The Grand Seiko SBGR305, limited to a production run of 968 pieces. 

Attractive from every angle, the case is a mixture of polished and brushed surfaces, perfected with Seiko’s unique Zaratsu polishing technique. The finish emanates a brightness that conventional pure titanium lacks. The double sided sapphire crystal ground to highlight the dial is the other outstanding feature. The dial is done in a beautiful frosted finish, the texture provides glimpses of specular highlights which complements the magnificent polished and faceted indices and hands.

The movement is the Caliber 9S68, a workhorse movement that powers most of modern Grand Seikos. Perhaps not as sexy as the aforementioned Snowflake, so you would be well advised to check that out too!

Editor’s note, added 1 hour after publication : a reader pointed out correctly that the SBGR305 is a Limited Edition and may be sold out by now. In which case we say, go for the Snowflake instead.

Tutima Patria Admiral Blue SS

The last, but certainly not the least is the Tutima Patria in an Admiral Blue dial in a stainless steel case.

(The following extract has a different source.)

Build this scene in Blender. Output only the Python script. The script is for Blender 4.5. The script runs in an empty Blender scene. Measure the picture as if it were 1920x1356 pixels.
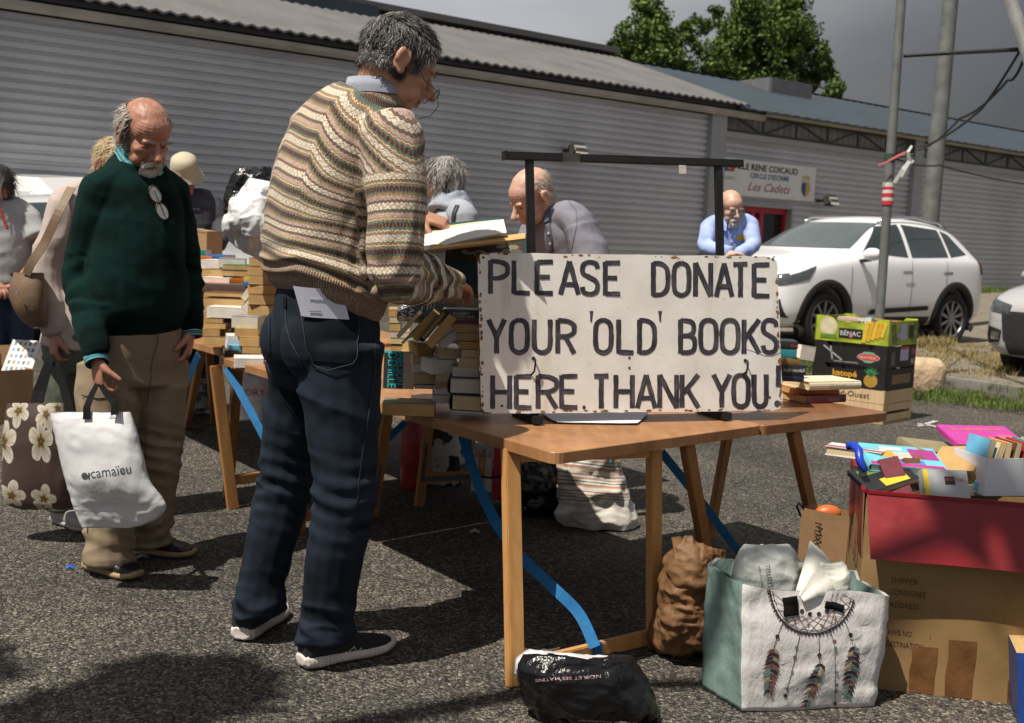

At a retail price of just € 4,900 (S$7,500), the Patria has classical good looks. Discreet and perhaps demure, it exudes a quiet persona and a beautiful personality, if watches can have a personality.

The movement is an in-house design and manufacture Caliber 671. And here comes the argument for personality – the base movement is the Caliber 800 with its minute repeater components removed. One cannot get much more credibility than that! The Caliber 800 is the first minute repeater ever made by a German manufacture (Lange for example, never made a minute repeater before Tutima’s. All their pre-war repeaters were Swiss ebauches. And the Lange Grande Complication is their first Minute Repeater only made its appearance in 2013, several years after Tutima revealed theirs in 2011), and a huge feather in Tutima’s cap in the Homage Minute Repeater. Review of the Homage MR is a bit long in the tooth, but coming soon too!

The caliber 671 retains the elaborately designed and beautiful click from the caliber 800 is retained on the flying barrel. Its sensuous form, and mirror finish lending an air of class to the movement side. Also kept is the beautiful gold chatons secured by mirror polished screw heads, the Glashütte ribbing, and the skeletonized balance cock. The anglage applied to the edges of the plate and cock is immaculately executed.

Concluding thoughts

And there you have it. our six suggestions for a S$12,000 budget. All feature in-house designed and manufactured movements. Out of these, we have the Omega, and maybe the JLC which might perhaps be considered a usual suspects. But the rest of our choices are less obvious. The Breitling is chosen for the outstanding B01 movement, one also used by Tudor in their chronograph. The Glashütte Original and Grand Seiko was chosen for the magnificent case and dial, in-house movements notwithstanding. And finally, perhaps the most underrated of them all, the Tutima stands as a icon of elegance with a superb movement.

Given that this article is to provide you with some options within this budget, it is neither exhaustive nor does it pretend to be. There are many valid options out there. What would you have chosen?